--- Start of RECORDED INFORMATION ---

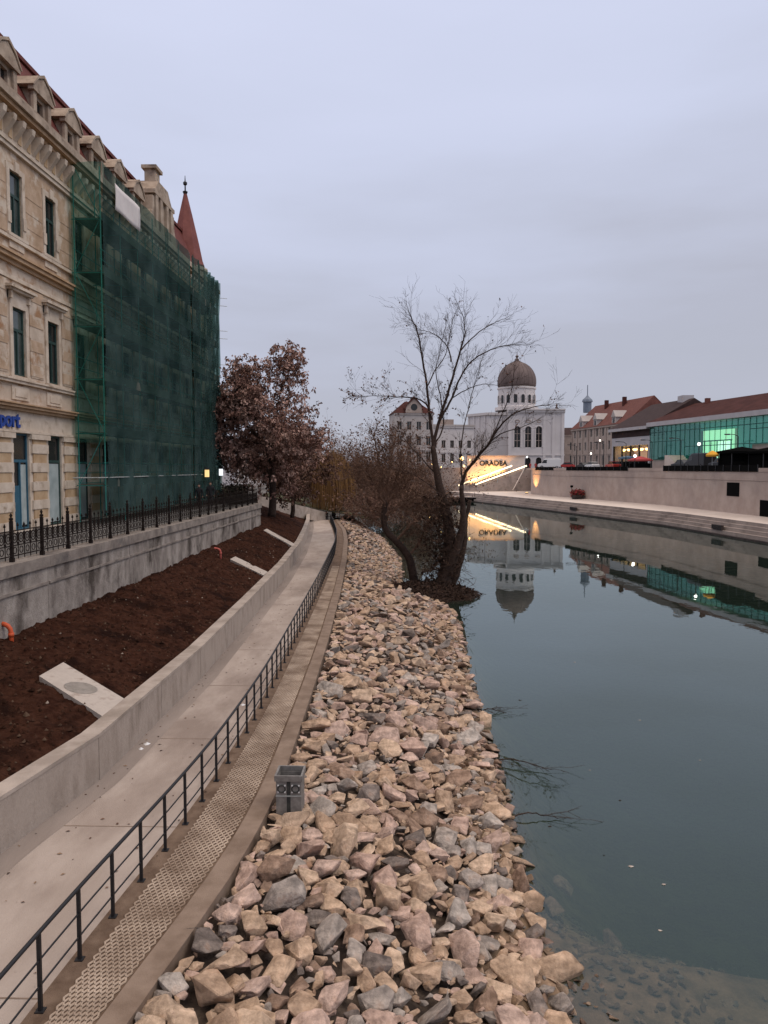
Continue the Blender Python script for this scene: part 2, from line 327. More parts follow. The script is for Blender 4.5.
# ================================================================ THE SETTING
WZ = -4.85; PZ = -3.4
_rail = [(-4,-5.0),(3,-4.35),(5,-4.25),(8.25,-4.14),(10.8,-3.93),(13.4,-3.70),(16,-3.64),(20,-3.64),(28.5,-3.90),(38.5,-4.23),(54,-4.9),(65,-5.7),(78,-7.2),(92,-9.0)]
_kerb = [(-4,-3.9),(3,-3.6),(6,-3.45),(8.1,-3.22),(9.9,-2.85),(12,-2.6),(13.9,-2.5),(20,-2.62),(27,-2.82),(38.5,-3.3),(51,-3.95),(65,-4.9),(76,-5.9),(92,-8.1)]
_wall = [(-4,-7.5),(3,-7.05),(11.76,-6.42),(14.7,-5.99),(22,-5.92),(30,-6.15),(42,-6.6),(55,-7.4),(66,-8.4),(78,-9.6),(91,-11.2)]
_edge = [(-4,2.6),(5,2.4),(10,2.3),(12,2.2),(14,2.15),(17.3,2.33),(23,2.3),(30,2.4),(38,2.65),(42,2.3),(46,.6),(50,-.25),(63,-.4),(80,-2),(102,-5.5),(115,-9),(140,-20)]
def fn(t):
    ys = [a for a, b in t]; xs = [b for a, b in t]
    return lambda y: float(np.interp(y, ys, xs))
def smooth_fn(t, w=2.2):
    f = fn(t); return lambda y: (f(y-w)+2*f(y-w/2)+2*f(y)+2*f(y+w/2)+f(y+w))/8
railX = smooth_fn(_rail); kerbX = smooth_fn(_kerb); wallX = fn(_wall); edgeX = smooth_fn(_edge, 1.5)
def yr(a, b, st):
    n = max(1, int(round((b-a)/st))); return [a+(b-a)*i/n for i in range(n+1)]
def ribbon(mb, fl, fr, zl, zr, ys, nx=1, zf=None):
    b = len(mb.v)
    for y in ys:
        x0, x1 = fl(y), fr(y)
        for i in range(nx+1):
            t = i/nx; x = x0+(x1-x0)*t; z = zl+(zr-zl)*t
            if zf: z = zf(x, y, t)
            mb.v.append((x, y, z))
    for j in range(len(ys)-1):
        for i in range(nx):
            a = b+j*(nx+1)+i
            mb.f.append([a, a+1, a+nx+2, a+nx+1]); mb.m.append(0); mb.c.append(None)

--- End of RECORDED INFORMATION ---

== WRITTEN REQUEST ==
Restate the data above exactly, stripping out each image.

== RESPONSE ==
Continue the Blender Python script for this scene: part 2, from line 327. More parts follow. The script is for Blender 4.5.
# ================================================================ THE SETTING
WZ = -4.85; PZ = -3.4
_rail = [(-4,-5.0),(3,-4.35),(5,-4.25),(8.25,-4.14),(10.8,-3.93),(13.4,-3.70),(16,-3.64),(20,-3.64),(28.5,-3.90),(38.5,-4.23),(54,-4.9),(65,-5.7),(78,-7.2),(92,-9.0)]
_kerb = [(-4,-3.9),(3,-3.6),(6,-3.45),(8.1,-3.22),(9.9,-2.85),(12,-2.6),(13.9,-2.5),(20,-2.62),(27,-2.82),(38.5,-3.3),(51,-3.95),(65,-4.9),(76,-5.9),(92,-8.1)]
_wall = [(-4,-7.5),(3,-7.05),(11.76,-6.42),(14.7,-5.99),(22,-5.92),(30,-6.15),(42,-6.6),(55,-7.4),(66,-8.4),(78,-9.6),(91,-11.2)]
_edge = [(-4,2.6),(5,2.4),(10,2.3),(12,2.2),(14,2.15),(17.3,2.33),(23,2.3),(30,2.4),(38,2.65),(42,2.3),(46,.6),(50,-.25),(63,-.4),(80,-2),(102,-5.5),(115,-9),(140,-20)]
def fn(t):
    ys = [a for a, b in t]; xs = [b for a, b in t]
    return lambda y: float(np.interp(y, ys, xs))
def smooth_fn(t, w=2.2):
    f = fn(t); return lambda y: (f(y-w)+2*f(y-w/2)+2*f(y)+2*f(y+w/2)+f(y+w))/8
railX = smooth_fn(_rail); kerbX = smooth_fn(_kerb); wallX = fn(_wall); edgeX = smooth_fn(_edge, 1.5)
def yr(a, b, st):
    n = max(1, int(round((b-a)/st))); return [a+(b-a)*i/n for i in range(n+1)]
def ribbon(mb, fl, fr, zl, zr, ys, nx=1, zf=None):
    b = len(mb.v)
    for y in ys:
        x0, x1 = fl(y), fr(y)
        for i in range(nx+1):
            t = i/nx; x = x0+(x1-x0)*t; z = zl+(zr-zl)*t
            if zf: z = zf(x, y, t)
            mb.v.append((x, y, z))
    for j in range(len(ys)-1):
        for i in range(nx):
            a = b+j*(nx+1)+i
            mb.f.append([a, a+1, a+nx+2, a+nx+1]); mb.m.append(0); mb.c.append(None)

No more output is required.